Sony pulled a fast one. Under the guise of the various strikes, they attempted to promote Gran Turismo with word of mouth from previews on the very weekend it was originally supposed to open, as the film was pushed from its Aug. 11 slot just two weeks from opening (or two weeks into the massive returns of Barbie and Oppenheimer). They shifted blame to the striking actors for its perceived lack of interest (i.e. tracking numbers were low) and moved it to Aug. 25, hoping to at least Blue Beetle itself a momentary headline if it finished No. 1 at the box office, and it worked. Having said that, with National Cinema Day finishing off the weekend, perhaps an asterisk is in order, and the bigger story was the monumental achievement Greta Gerwig’s Barbie accomplished for Warner Bros.
Gran Turismo hoped for a start in the low 20s. Not only did it not get that and, technically, get beaten by Barbie in its sixth weekend, the $17.4 million it posted included numbers from those sneak previews it conducted over the past two weeks, which amounted to $3.9 million. Another $1.4 million came from its Thursday opening previews, but every studio does that. So with its thumb on the scale, pushing what was basically a $13.5 million weekend, Neil Blomkamp’s film got its No. 1 headline, but at what cost? Apart from Talladega Nights and a couple of the early Fast & Furious films concerned with racing, what are the films in this genre that have turned a profit? With two big names in Matt Damon and Christian Bale, James Mangold’s Ford v Ferrari opened to $31.4 million in 2019 on its way to a $117 million domestic gross, but that was more than it did internationally ($107 million) and it wound up in the red thanks to a near $100 million budget.
Can you name any other live-action racing film that opened to over $20 million? Technically Tom Cruise in Days of Thunder back in 1990 equates to about a $36 million opening today and a $193 million domestic haul. Inflation could also get Speed Racer and Need for Speed over that hump to $26 million and $23 million, but in real time there is no match, and those actually make the Gran Turismo numbers look worse. Even Herbie: Fully Loaded, with inflation, notches about a $19.8 million opening, and we have not even broken down Death Race, Driven, Rush, Redline, or the Burt Reynolds resume from 1981-83.
The one bright light for Gran Turismo could be its video game roots. Need for Speed is the only film on that list to turn a minor profit, and not because of its $43 million domestic haul, but for its $159.7 million international take on top of just a $66 million budget.
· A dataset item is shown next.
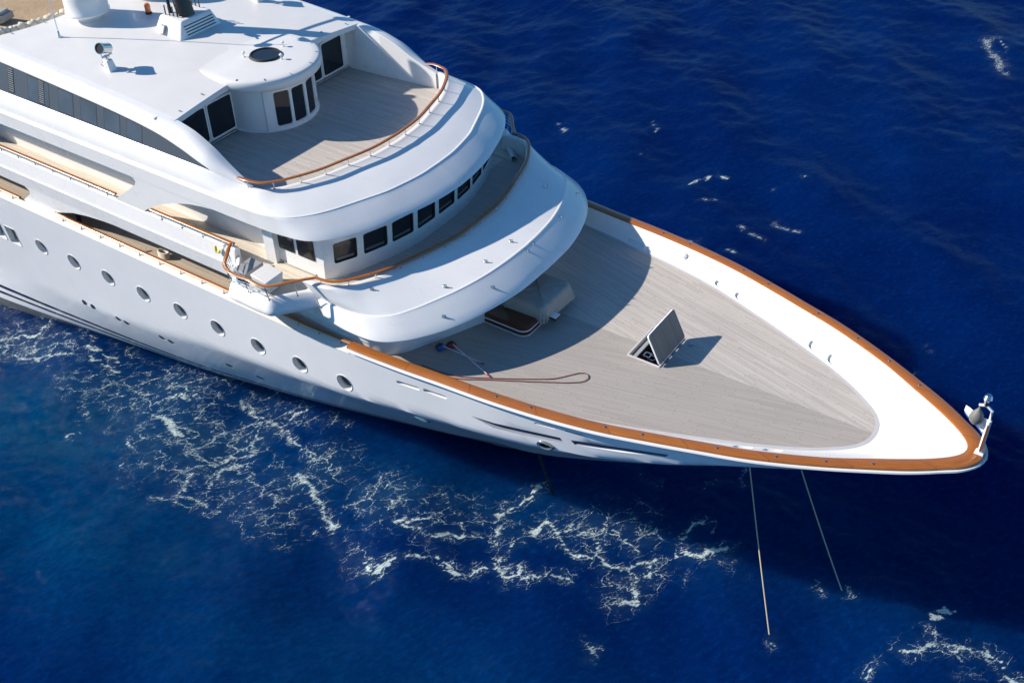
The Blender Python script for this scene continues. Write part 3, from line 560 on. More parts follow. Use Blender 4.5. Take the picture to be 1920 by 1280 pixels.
# ------------------------------------------------------------------ bridge wings
def wing(sg):
    P = [(-28.85, 6.8), (-28.55, 6.98), (-28.0, 7.62), (-27.55, 8.15), (-27.2, 8.33), (-26.6, 8.36), (-25.6, 8.36), (-25.15, 8.3), (-24.92, 8.05), (-24.5, 7.5), (-24.05, 6.98), (-23.75, 6.7), (-23.3, 6.3)]
    P = resamp(P, 60); cx = np.array([-26.4, 6.2]); t = np.gradient(P, axis=0); n = np.stack([-t[:, 1], t[:, 0]], 1); n /= np.linalg.norm(n, axis=1)[:, None]; 
    if (n[30]@(P[30]-cx)) < 0: n = -n
    O = lambda d: P+n*d
    rows = [(-.36, 10.76), (-.36, 11.0), (-.32, 11.03), (-.25, 11.02), (-.17, 10.97), (-.04, 10.78), (.05, 10.60), (.09, 10.5), (.09, 10.40), (.05, 10.34), (-.2, 10.30), (-.9, 10.26)]
    drop = np.where(P[:, 0] < -26.9, np.clip((8.36-P[:, 1])/1.45, 0, 1), 0)
    mb = MB(); mb.grid([[(a, sg*b, z-1.0*dr*float(np.clip((11.0-z)/.6, 0, 1))) for (a, b), dr in zip(O(d), drop)] for d, z in rows])
    q = O(-.35); mb.add([(a, sg*b, 10.757) for a, b in q], [list(range(len(q)))], 1); q = O(-.89); mb.add([(a, sg*b, 10.26) for a, b in q], [list(range(len(q)))], 0)
    o = mb.build('bridge_wing', ['white', 'sidedeck'], yacht, 45, merge=0)
    # console with a hinged cover
    mb = MB(); mb.prism([(-26.5, sg*7.75, 10.78), (-26.5, sg*6.95, 10.78), (-25.75, sg*6.95, 10.78), (-25.75, sg*7.75, 10.78)], [(-26.55, sg*7.85, 11.5), (-26.55, sg*6.9, 11.5), (-25.65, sg*6.93, 11.42), (-25.65, sg*7.9, 11.42)]); mb.build('wing_console', 'white', o, 20, .04)
    mb = MB(); mb.box((-27.4, sg*7.15, 10.98), (.7, 1.0, .42)); mb.build('bench', 'grey', o, 0, .03)
    return o
wings = {sg: wing(sg) for sg in (-1, 1)}
# ------------------------------------------------------------------ hand rails
def handrail(pts, base_fn, every, parent=yacht, w_=.085, h_=.038, wires=0, mat='varnish', skip=()):
    mb = MB(); mb.tube(pts, w_, 10, False, 0, h_); r = mb.build('handrail', mat, parent, 50)
    P = np.array(pts); d = np.concatenate([[0], np.cumsum(np.linalg.norm(np.diff(P, axis=0), axis=1))]); n = max(2, int(d[-1]/every)); 
    for k in range(n+1):
        s = (k+.5)*d[-1]/(n+1); p = np.array([np.interp(s, d, P[:, i]) for i in range(3)]); b = base_fn(p)
        mb = MB(); mb.tube([b, p-np.array([0, 0, .02])], .02, 6); mb.lathe([(.045, -.01), (.045, .015), (.02, .03)], b, 8); mb.build('stanchion', 'steel', r, 40)
    if wires:
        for k in range(wires):
            f = (k+1)/(wires+1); mb = MB(); mb.tube([tuple(np.array(base_fn(p))*(1-f)+p*f) for p in P], .016, 6); mb.build('guard_wire', 'steel', r)
    return r
upr = z3(full(np.vstack([UP['rail'], [(-27.9, 6.12), (-28.25, 6.08)]])), 14.5)
upr[[0, -1], 2] = 14.44
handrail([tuple(p) for p in upr], lambda p: np.array([p[0], p[1], 14.18]), 1.12)
f = resamp(np.vstack([LO['rail'], [(-24.3, 7.2)]])[::1], 90); f[0, 1] = 0
wp = resamp([(-23.95, 6.88), (-24.45, 7.45), (-24.9, 8.05), (-25.15, 8.3), (-26.2, 8.36), (-27.2, 8.35), (-27.5, 8.2), (-28.0, 7.6), (-28.45, 6.97)], 50)
lor = z3(full(np.vstack([LO['rail'], wp[1:]])), 11.75)
def lo_base(p): return np.array([p[0], p[1], 11.50]) if p[0] > -24.0 else np.array([p[0]+.0, p[1]-math.copysign(.12, p[1]), 11.0])
lr = handrail([tuple(p) for p in lor], lo_base, 1.15)
for sg in (-1, 1):
    for zz in (11.22, 11.40, 11.56):
        mb = MB(); mb.tube([(x, sg*(y-.09), zz) for x, y in wp[15:44]], .016, 6); mb.build('guard_wire', 'steel', lr)
    handrail([(x, sg*6.8, 11.66) for x in np.linspace(-28.42, -33.35, 30)], lambda p: np.array([p[0], p[1]-math.copysign(.10, p[1])*-1*.2, 11.38]), 1.3, wires=1)
    handrail([(x, sg*6.78, 11.66) for x in np.linspace(-35.6, -48.0, 40)], lambda p: np.array([p[0], p[1], 11.38]), 1.35, wires=1)
    handrail([(x, sg*(float(hullb(np.array(-x), np.array(8.85)))-.28), 9.16) for x in np.linspace(-22.45, -27.0, 24)], lambda p: np.array([p[0], p[1], 8.93]), 1.2)
    handrail([(x, sg*6.97, 9.14) for x in np.linspace(-28.8, -40.6, 50)], lambda p: np.array([p[0], p[1]+math.copysign(.06, p[1]), 8.93]), 1.35)
    handrail([(x, sg*6.97, 9.14) for x in np.linspace(-43.1, -50, 20)], lambda p: np.array([p[0], p[1]+math.copysign(.06, p[1]), 8.93]), 1.35)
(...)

Gran Turismo’s budget is being reported as a low $60 million. If true, that gives it a much lower threshold to jump if its numbers outside North America are as buoyant. It will take about $125-140 million overseas to turn this into a hit. As of this weekend, it stands with an additional $36 million on top of its domestic $17 million, but how quickly will the film fall off domestically? It was actually bested by Blue Beetle on Sunday and only beat it by about $10,000 on Saturday.